** start of RECORDED DATA **

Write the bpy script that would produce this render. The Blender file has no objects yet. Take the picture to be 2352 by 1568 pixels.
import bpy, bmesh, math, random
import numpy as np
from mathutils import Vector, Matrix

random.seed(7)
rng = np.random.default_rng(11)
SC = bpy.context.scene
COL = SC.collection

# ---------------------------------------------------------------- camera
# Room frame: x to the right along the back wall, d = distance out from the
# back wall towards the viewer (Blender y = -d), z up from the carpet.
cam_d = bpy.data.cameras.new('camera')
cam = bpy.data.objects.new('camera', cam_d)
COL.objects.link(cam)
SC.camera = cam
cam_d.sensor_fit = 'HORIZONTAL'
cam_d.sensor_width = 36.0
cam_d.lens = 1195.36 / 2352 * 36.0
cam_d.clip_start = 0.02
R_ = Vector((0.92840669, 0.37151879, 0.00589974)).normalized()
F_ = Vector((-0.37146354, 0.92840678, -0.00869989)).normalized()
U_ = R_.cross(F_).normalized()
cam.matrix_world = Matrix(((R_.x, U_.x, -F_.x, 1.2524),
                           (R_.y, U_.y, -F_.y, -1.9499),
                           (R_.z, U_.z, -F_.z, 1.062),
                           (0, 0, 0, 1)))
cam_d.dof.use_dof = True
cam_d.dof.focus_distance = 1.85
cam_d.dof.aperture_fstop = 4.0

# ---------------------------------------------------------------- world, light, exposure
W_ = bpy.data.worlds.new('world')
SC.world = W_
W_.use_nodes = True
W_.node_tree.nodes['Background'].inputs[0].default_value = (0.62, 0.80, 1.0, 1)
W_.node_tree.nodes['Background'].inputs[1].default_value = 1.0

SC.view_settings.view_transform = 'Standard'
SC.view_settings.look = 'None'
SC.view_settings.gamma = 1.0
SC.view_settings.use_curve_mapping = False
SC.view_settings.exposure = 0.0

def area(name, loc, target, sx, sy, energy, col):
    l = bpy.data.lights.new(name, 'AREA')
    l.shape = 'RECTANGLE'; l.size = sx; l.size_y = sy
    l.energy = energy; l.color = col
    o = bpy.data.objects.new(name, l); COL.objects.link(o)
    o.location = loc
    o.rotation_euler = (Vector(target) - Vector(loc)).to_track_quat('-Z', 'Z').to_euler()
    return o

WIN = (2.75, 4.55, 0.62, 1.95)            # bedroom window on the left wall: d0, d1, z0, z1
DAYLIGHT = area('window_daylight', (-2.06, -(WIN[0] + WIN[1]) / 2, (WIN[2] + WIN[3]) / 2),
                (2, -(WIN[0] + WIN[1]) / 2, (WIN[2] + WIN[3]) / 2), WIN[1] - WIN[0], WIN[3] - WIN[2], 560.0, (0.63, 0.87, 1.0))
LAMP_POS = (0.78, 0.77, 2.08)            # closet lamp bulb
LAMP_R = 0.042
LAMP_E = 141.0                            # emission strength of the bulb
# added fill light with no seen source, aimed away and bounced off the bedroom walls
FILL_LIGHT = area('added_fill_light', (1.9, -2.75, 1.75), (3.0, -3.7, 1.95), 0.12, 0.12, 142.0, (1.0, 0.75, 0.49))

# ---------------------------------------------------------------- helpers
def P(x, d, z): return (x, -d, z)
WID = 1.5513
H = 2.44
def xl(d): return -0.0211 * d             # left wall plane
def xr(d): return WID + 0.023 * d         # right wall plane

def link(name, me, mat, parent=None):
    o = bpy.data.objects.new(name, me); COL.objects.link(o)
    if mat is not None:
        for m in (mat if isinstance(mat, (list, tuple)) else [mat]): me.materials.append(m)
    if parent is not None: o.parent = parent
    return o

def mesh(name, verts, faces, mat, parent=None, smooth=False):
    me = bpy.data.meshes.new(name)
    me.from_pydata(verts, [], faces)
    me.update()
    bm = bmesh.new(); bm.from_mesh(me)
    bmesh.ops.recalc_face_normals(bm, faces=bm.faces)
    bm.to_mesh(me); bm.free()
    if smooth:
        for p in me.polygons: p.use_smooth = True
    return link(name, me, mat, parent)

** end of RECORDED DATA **

• TASK INSTRUCTIONS:
Retype the listing exactly, in full.

• TASK OUTPUT:
Write the bpy script that would produce this render. The Blender file has no objects yet. Take the picture to be 2352 by 1568 pixels.
import bpy, bmesh, math, random
import numpy as np
from mathutils import Vector, Matrix

random.seed(7)
rng = np.random.default_rng(11)
SC = bpy.context.scene
COL = SC.collection

# ---------------------------------------------------------------- camera
# Room frame: x to the right along the back wall, d = distance out from the
# back wall towards the viewer (Blender y = -d), z up from the carpet.
cam_d = bpy.data.cameras.new('camera')
cam = bpy.data.objects.new('camera', cam_d)
COL.objects.link(cam)
SC.camera = cam
cam_d.sensor_fit = 'HORIZONTAL'
cam_d.sensor_width = 36.0
cam_d.lens = 1195.36 / 2352 * 36.0
cam_d.clip_start = 0.02
R_ = Vector((0.92840669, 0.37151879, 0.00589974)).normalized()
F_ = Vector((-0.37146354, 0.92840678, -0.00869989)).normalized()
U_ = R_.cross(F_).normalized()
cam.matrix_world = Matrix(((R_.x, U_.x, -F_.x, 1.2524),
                           (R_.y, U_.y, -F_.y, -1.9499),
                           (R_.z, U_.z, -F_.z, 1.062),
                           (0, 0, 0, 1)))
cam_d.dof.use_dof = True
cam_d.dof.focus_distance = 1.85
cam_d.dof.aperture_fstop = 4.0

# ---------------------------------------------------------------- world, light, exposure
W_ = bpy.data.worlds.new('world')
SC.world = W_
W_.use_nodes = True
W_.node_tree.nodes['Background'].inputs[0].default_value = (0.62, 0.80, 1.0, 1)
W_.node_tree.nodes['Background'].inputs[1].default_value = 1.0

SC.view_settings.view_transform = 'Standard'
SC.view_settings.look = 'None'
SC.view_settings.gamma = 1.0
SC.view_settings.use_curve_mapping = False
SC.view_settings.exposure = 0.0

def area(name, loc, target, sx, sy, energy, col):
    l = bpy.data.lights.new(name, 'AREA')
    l.shape = 'RECTANGLE'; l.size = sx; l.size_y = sy
    l.energy = energy; l.color = col
    o = bpy.data.objects.new(name, l); COL.objects.link(o)
    o.location = loc
    o.rotation_euler = (Vector(target) - Vector(loc)).to_track_quat('-Z', 'Z').to_euler()
    return o

WIN = (2.75, 4.55, 0.62, 1.95)            # bedroom window on the left wall: d0, d1, z0, z1
DAYLIGHT = area('window_daylight', (-2.06, -(WIN[0] + WIN[1]) / 2, (WIN[2] + WIN[3]) / 2),
                (2, -(WIN[0] + WIN[1]) / 2, (WIN[2] + WIN[3]) / 2), WIN[1] - WIN[0], WIN[3] - WIN[2], 560.0, (0.63, 0.87, 1.0))
LAMP_POS = (0.78, 0.77, 2.08)            # closet lamp bulb
LAMP_R = 0.042
LAMP_E = 141.0                            # emission strength of the bulb
# added fill light with no seen source, aimed away and bounced off the bedroom walls
FILL_LIGHT = area('added_fill_light', (1.9, -2.75, 1.75), (3.0, -3.7, 1.95), 0.12, 0.12, 142.0, (1.0, 0.75, 0.49))

# ---------------------------------------------------------------- helpers
def P(x, d, z): return (x, -d, z)
WID = 1.5513
H = 2.44
def xl(d): return -0.0211 * d             # left wall plane
def xr(d): return WID + 0.023 * d         # right wall plane

def link(name, me, mat, parent=None):
    o = bpy.data.objects.new(name, me); COL.objects.link(o)
    if mat is not None:
        for m in (mat if isinstance(mat, (list, tuple)) else [mat]): me.materials.append(m)
    if parent is not None: o.parent = parent
    return o

def mesh(name, verts, faces, mat, parent=None, smooth=False):
    me = bpy.data.meshes.new(name)
    me.from_pydata(verts, [], faces)
    me.update()
    bm = bmesh.new(); bm.from_mesh(me)
    bmesh.ops.recalc_face_normals(bm, faces=bm.faces)
    bm.to_mesh(me); bm.free()
    if smooth:
        for p in me.polygons: p.use_smooth = True
    return link(name, me, mat, parent)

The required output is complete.